Not surprisingly success is a combination of ability, effort and timing. It is the last two factors on which Gladwell focuses, suggesting for example that 10,000 hours of ‘practice’ was a huge part of the success of Bill Gates and the Beatles, as well as fortunate timing. Another interesting statistic is the prevalence of March quarter birthdays amongst top Canadian ice hockey players, suggestive that a 1 January cut-off for children’s sports teams has biased the chances of sporting success later in life.

The New Zealand Listener recently ran an extensive review of these themes, including a check on the birthdates of the All Blacks. And, yes, the same bias appears to be present.

Gladwell also explores the role of communication. Communication matters, especially in the cockpit of a commercial plane. You will be pleased to know that New Zealand pilots score well in terms of a “power distance index”. In plain terms, we are willing to speak up, even if the message will upset our supposed superiors. But don’t get too complacent: we don’t score so well when it comes to numbers – for a very logical reason, it turns out.

The stories and insights just keep on flowing, building a fascinating picture of success as a legacy. The popular myth is that of overnight success but more likely success builds gradually. So you are right, in part: it was your parents’ fault all along. But think again. Buried in your past are the seeds of your own success, be it a work ethic or an attitude or a stubbornness or merely some chance acquaintance.

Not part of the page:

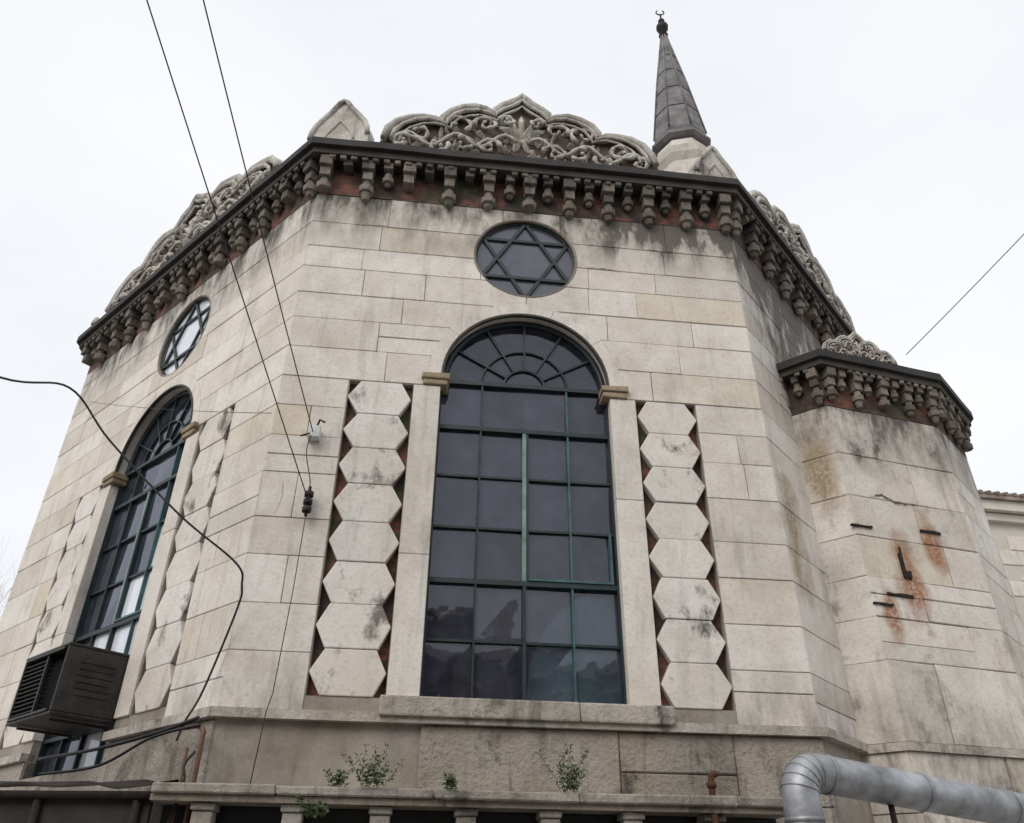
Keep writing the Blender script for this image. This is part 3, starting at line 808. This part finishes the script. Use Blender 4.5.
bld=empty('cream_house')
BF=Face((7.55,11.6),(13.5,12.6))
bm=bmesh.new(); box(bm,BF,0,BF.L,-1.07,5.55,-5,0); mk('walls',bm,[M_plas],bld)
bm=bmesh.new(); 
for i in range(26):
    z=-.9+i*.25; 
    for j in range(14):
        x=j*.45+(.22 if i%2 else 0)
        if x+.43<BF.L and z+.23<5.3: box(bm,BF,x+.01,x+.44,z,z+.235,-.01,.018)
bev(bm,.01); mk('ashlar_facing',bm,[M_jamb],bld)
bm=bmesh.new(); box(bm,BF,-.12,BF.L,5.3,5.42,-.05,.1); box(bm,BF,-.2,BF.L,5.44,5.6,-.05,.2); mk('cornice',bm,[M_plas],bld)
bm=bmesh.new(); box(bm,BF,-.25,BF.L,5.602,5.66,-5,.26)
for j in range(40): 
    x=-.2+j*.15; tube(bm,[BF.P(x,5.69,.28),BF.P(x,6.3,-1.6)],.05,6)
mk('tiled_roof',bm,[M_tile],bld)

op=empty('apartment_building')
OF=Face((9,-4.6),(-9,-5.4))
bm=bmesh.new(); box(bm,OF,0,OF.L,-1.07,4.6,-4,0); mk('walls',bm,[M_oppo],op)
bm=bmesh.new(); b2=bmesh.new()
for fl in range(3):
    for j in range(11):
        x=.8+j*1.55; z=-.5+fl*1.75
        q=[b2.verts.new(OF.P(t,zz,.004)) for t,zz in ((x,z),(x+.7,z),(x+.7,z+1.1),(x,z+1.1))]; b2.faces.new(q)
        box(bm,OF,x-.06,x+.76,z-.1,z-.02,-.01,.08); box(bm,OF,x-.06,x+.76,z+1.12,z+1.2,-.01,.06); box(bm,OF,x+.33,x+.37,z,z+1.1,-.01,.02)
box(bm,OF,-.2,OF.L+.2,4.602,4.75,-4,.3)
for j,(x,w,h) in enumerate(((2,.8,.7),(6.2,.5,1.0),(8.6,1.6,.6),(11.4,.4,.9),(14,1.0,.5))): box(bm,OF,x,x+w,4.752,4.752+h,-1.5,-.6)
mk('trim',bm,[M_plas],op); mk('windows',b2,[M_void],op)

bm=bmesh.new(); s=400; bm.faces.new([bm.verts.new(Vector(p)) for p in ((-s,-s,0),(s,-s,0),(s,s,0),(-s,s,0))]); mk('ground',bm,[M_pave])
bm=bmesh.new(); bm.faces.new([bm.verts.new(Vector(p)) for p in ((-60,-5.5,.004),(60,-5.5,.004),(60,3.5,.004),(-60,3.5,.004))]); mk('road',bm,[M_asph])
bm=bmesh.new()
for y0,y1 in ((3.5,3.65),(-5.65,-5.5)):
    F=Face((-40,y1/S),(40,y1/S)); box(bm,F,0,80,-Z0/S,(-Z0+.13)/S,0,(y1-y0)/S)
mk('kerb',bm,[M_slab])

# ---------------------------------------------------------------- light
w=bpy.data.worlds.new('World'); scene.world=w; w.use_nodes=True; nt=w.node_tree; nt.nodes.clear()
out=N(nt,'ShaderNodeOutputWorld'); sky=N(nt,'ShaderNodeTexSky'); sky.sky_type='NISHITA'; sky.sun_disc=False
az=math.radians(210); el=math.radians(40); sky.sun_elevation=el; sky.sun_rotation=az
b1=N(nt,'ShaderNodeBackground'); b1.inputs[1].default_value=.10; nt.links.new(sky.outputs[0],b1.inputs[0])
b2=N(nt,'ShaderNodeBackground'); b2.inputs[1].default_value=1.05
tc=N(nt,'ShaderNodeTexCoord').outputs['Generated']
cl=noi(nt,mapping(nt,tc,(1,1,2.2)),1.3,5,.5,.3)
nt.links.new(ramp(nt,cl,[(.3,(.85,.88,.935)),(.55,(.96,.975,1.0)),(.75,(1.03,1.03,1.04))]),b2.inputs[0])
mx=N(nt,'ShaderNodeMixShader'); mx.inputs[0].default_value=.92
nt.links.new(b1.outputs[0],mx.inputs[1]); nt.links.new(b2.outputs[0],mx.inputs[2]); nt.links.new(mx.outputs[0],out.inputs[0])
sl=bpy.data.lights.new('sun','SUN'); sl.energy=1.5; sl.angle=math.radians(35); sl.color=(1,.94,.87)
so=bpy.data.objects.new('sun',sl); scene.collection.objects.link(so)
sd=Vector((math.sin(az)*math.cos(el),math.cos(az)*math.cos(el),math.sin(el)))
so.rotation_euler=sd.to_track_quat('Z','Y').to_euler()

# ---------------------------------------------------------------- camera
cam=bpy.data.cameras.new('camera'); co=bpy.data.objects.new('camera',cam); scene.collection.objects.link(co)
cam.sensor_width=36; cam.sensor_fit='HORIZONTAL'; cam.lens=800/1024*36; cam.clip_end=2000; cam.clip_start=.05
f=Vector((0,.8473,.5312)).normalized(); r=Vector((1,-.0058,.0093)); r=(r-f*r.dot(f)).normalized(); u=r.cross(f)
m=Matrix(((r.x,u.x,-f.x,0),(r.y,u.y,-f.y,0),(r.z,u.z,-f.z,Z0),(0,0,0,1)))
co.matrix_world=m
scene.camera=co
scene.view_settings.view_transform='Standard'; scene.view_settings.look='None'; scene.view_settings.exposure=0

The major criticism of the book appears to be ‘so what?’ The stories are entertaining but the key message is hardly new. That may be the case. But that does not disempower the book. To me, reconsidering what determines my likely success, and considering under what conditions I might succeed, is well worth the time.

You will probably enjoy this book if you liked: Black Swan, another recent top-seller jammed with wonderful stories by Nassim Taleb.